The pattern has long been that fertility is declining pretty much everywhere, and in the developed world is has dropped below replacement levels — about 2.1 babies per woman — in many countries.
Lower fertility has many societal, economic, and environmental benefits, but rapid fertility drops drive rapid “aging” of a society, with rising ratios of seniors to workers.
According to Rob Stein in the Washington Post, Hans-Peter Kohler found that countries which reach a high quality of life often increase their birthrates. The threshold is a human development index (HDI) of 0.9, which reflects high levels of income, longevity, and education.
Kohler speculates that the key may be social structures and employment situations that enable women both to work and have children. This would explain, he notes, why Japan has not achieved this fertility rebound, given its high level of gender inequality.
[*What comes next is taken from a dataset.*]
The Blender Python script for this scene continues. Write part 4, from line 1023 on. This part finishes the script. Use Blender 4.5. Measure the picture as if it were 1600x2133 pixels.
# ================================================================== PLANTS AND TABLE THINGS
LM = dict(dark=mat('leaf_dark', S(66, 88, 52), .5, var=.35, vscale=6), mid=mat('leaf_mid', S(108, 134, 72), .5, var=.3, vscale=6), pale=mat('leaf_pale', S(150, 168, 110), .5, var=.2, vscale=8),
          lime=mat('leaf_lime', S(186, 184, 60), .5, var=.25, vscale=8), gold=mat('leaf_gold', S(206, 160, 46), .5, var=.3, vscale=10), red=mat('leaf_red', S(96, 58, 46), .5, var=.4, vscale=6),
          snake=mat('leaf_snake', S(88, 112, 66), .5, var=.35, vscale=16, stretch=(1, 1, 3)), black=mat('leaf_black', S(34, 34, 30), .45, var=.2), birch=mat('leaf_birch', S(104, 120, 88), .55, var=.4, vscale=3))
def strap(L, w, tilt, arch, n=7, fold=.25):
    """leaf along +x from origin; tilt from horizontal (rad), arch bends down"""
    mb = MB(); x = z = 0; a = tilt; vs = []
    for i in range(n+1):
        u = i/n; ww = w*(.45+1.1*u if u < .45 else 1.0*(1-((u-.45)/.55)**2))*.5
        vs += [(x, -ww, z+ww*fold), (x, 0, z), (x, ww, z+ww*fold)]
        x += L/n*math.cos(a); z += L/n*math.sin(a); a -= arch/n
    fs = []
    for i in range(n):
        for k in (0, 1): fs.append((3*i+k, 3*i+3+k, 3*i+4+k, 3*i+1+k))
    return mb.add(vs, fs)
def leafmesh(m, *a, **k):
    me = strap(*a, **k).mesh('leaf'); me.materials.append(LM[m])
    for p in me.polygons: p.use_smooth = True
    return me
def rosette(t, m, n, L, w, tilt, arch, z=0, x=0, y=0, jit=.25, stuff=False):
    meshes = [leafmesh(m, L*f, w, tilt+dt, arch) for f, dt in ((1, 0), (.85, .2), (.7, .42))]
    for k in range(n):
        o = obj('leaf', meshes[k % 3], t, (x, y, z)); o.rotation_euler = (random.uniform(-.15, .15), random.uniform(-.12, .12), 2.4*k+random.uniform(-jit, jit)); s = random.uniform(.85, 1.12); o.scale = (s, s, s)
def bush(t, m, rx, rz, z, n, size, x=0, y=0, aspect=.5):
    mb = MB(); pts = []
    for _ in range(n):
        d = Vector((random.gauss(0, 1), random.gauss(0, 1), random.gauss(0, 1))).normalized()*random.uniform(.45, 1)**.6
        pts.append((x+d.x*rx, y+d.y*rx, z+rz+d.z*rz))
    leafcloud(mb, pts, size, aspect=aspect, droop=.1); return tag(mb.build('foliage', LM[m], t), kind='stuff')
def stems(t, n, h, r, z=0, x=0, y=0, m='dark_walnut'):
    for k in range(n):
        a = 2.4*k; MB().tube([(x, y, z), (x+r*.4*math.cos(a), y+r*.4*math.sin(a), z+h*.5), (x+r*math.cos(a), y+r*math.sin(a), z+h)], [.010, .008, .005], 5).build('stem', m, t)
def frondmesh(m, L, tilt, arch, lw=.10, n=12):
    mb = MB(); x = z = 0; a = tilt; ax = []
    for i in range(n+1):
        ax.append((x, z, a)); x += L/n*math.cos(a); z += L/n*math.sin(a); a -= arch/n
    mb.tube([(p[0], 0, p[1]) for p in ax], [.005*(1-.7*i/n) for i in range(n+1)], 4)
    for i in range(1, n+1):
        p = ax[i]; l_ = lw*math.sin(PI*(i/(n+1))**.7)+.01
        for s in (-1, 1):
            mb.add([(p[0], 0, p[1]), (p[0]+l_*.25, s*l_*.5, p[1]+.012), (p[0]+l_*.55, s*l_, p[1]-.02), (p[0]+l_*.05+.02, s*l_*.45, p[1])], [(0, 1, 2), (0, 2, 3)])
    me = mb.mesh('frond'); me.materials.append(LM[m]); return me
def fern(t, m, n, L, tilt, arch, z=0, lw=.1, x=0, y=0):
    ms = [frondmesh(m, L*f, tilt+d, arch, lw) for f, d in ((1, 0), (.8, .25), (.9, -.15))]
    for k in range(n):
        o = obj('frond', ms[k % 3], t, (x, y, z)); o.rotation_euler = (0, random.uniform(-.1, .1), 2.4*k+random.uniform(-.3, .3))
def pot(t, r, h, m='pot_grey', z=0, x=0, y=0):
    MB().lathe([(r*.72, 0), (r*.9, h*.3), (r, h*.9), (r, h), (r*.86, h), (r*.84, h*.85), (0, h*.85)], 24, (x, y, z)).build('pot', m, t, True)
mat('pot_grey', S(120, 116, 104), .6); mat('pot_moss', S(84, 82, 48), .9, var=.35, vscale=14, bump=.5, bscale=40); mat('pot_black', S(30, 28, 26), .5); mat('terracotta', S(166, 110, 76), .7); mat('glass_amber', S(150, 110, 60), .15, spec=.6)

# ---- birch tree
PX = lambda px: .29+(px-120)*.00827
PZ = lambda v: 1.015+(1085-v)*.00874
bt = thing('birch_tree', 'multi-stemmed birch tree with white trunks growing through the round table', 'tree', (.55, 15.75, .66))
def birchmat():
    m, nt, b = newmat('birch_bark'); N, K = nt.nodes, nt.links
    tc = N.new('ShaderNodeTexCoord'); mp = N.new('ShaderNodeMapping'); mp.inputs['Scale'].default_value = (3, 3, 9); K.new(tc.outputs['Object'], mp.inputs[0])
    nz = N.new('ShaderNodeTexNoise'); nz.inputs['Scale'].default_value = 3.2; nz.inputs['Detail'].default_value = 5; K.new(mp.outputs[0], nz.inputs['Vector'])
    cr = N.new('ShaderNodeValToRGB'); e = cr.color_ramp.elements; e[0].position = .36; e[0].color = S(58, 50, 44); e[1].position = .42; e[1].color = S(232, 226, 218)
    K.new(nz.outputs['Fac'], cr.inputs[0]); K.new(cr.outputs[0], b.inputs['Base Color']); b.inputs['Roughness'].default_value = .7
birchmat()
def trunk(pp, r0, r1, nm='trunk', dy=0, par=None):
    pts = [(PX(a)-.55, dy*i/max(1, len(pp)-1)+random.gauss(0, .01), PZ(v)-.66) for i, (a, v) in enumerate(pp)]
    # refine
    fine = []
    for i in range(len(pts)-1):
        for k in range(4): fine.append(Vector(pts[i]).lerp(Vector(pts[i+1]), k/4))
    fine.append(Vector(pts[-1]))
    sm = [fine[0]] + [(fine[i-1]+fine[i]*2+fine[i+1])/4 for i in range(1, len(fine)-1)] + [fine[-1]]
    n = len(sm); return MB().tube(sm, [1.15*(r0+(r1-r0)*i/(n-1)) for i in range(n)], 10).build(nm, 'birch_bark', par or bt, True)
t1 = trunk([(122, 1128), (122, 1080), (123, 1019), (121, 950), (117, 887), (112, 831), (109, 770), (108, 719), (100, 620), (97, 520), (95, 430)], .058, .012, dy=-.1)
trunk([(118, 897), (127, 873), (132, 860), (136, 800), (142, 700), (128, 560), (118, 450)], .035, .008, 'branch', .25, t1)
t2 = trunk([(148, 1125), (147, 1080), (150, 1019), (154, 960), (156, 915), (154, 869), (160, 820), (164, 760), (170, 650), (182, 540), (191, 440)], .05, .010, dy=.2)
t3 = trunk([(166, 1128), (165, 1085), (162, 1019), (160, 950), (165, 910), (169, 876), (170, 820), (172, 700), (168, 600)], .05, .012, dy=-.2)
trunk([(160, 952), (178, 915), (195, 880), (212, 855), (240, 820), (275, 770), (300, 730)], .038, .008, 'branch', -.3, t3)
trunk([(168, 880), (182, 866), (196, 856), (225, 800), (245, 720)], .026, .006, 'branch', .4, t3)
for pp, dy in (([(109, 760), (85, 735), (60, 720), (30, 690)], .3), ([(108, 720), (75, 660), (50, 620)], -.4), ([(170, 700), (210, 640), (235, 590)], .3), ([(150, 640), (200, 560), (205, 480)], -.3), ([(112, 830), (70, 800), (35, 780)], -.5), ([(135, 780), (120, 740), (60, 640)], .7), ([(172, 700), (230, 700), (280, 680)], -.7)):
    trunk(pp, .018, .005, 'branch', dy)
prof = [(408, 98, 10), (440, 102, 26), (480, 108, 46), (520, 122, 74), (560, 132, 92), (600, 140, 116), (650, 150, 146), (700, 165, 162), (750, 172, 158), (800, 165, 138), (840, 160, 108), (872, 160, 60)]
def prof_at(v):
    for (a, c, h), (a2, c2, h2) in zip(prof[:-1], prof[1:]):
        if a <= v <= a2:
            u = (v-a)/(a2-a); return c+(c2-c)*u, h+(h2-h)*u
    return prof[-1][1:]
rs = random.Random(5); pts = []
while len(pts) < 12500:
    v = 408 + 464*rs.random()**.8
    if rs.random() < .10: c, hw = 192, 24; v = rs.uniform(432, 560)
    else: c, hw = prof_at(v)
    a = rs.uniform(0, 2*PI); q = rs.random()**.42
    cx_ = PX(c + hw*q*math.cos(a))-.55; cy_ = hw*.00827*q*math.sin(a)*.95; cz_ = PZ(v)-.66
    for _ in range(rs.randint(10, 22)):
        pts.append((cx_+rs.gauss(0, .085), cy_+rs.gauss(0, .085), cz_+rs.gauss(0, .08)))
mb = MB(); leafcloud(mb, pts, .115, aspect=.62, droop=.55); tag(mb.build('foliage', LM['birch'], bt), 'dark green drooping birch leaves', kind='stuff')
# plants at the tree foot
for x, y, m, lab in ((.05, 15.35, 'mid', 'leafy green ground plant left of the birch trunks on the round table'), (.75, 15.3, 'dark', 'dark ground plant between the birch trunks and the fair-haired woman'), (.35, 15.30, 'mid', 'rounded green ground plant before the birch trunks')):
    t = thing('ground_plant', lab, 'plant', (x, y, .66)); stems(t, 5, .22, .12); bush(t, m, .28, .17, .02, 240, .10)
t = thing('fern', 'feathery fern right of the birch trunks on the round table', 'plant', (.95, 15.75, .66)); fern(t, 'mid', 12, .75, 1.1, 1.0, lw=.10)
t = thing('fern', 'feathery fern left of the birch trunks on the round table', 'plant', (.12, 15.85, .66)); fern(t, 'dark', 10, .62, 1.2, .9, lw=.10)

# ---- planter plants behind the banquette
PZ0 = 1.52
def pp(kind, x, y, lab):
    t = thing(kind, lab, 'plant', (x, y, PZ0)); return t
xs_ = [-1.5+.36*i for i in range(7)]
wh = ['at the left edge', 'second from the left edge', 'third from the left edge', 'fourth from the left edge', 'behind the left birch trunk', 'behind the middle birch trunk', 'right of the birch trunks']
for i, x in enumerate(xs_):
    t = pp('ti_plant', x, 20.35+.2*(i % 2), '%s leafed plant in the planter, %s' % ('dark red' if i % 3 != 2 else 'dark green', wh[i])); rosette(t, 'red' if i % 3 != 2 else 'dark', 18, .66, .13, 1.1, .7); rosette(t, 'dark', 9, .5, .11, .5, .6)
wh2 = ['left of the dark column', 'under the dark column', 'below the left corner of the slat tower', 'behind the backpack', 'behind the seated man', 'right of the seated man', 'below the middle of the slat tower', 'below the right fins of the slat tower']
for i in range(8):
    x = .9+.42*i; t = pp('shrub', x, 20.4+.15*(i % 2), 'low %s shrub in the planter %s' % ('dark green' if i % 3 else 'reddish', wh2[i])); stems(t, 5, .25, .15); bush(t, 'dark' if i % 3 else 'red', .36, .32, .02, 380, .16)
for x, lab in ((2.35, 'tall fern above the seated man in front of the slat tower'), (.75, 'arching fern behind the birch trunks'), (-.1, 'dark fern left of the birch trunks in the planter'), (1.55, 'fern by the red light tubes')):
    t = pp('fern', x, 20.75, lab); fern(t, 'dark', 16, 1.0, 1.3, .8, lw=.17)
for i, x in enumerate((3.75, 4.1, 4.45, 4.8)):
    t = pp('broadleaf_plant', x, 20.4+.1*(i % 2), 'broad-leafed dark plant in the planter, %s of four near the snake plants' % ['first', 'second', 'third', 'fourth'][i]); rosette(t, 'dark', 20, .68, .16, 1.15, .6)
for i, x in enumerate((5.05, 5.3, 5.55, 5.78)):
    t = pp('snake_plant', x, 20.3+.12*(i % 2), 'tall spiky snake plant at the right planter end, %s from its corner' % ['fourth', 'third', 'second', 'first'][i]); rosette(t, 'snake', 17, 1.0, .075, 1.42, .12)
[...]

Immigration could clearly play a factor, as most developed countries (but not Japan) have greatly increased immigration in recent decades, but Kohler says it cannot account for the full effect — and this would not explain why Canada has not had such a rebound.
Sociologist S. Philip Morgan casts some doubt on the development-driven theory, telling the Post that other factors could be at work, such as ideological changes. (These two ideas are not necessarily contradictory; development is an important driver of ideological change, according to theorists such as Ronald Inglehart.)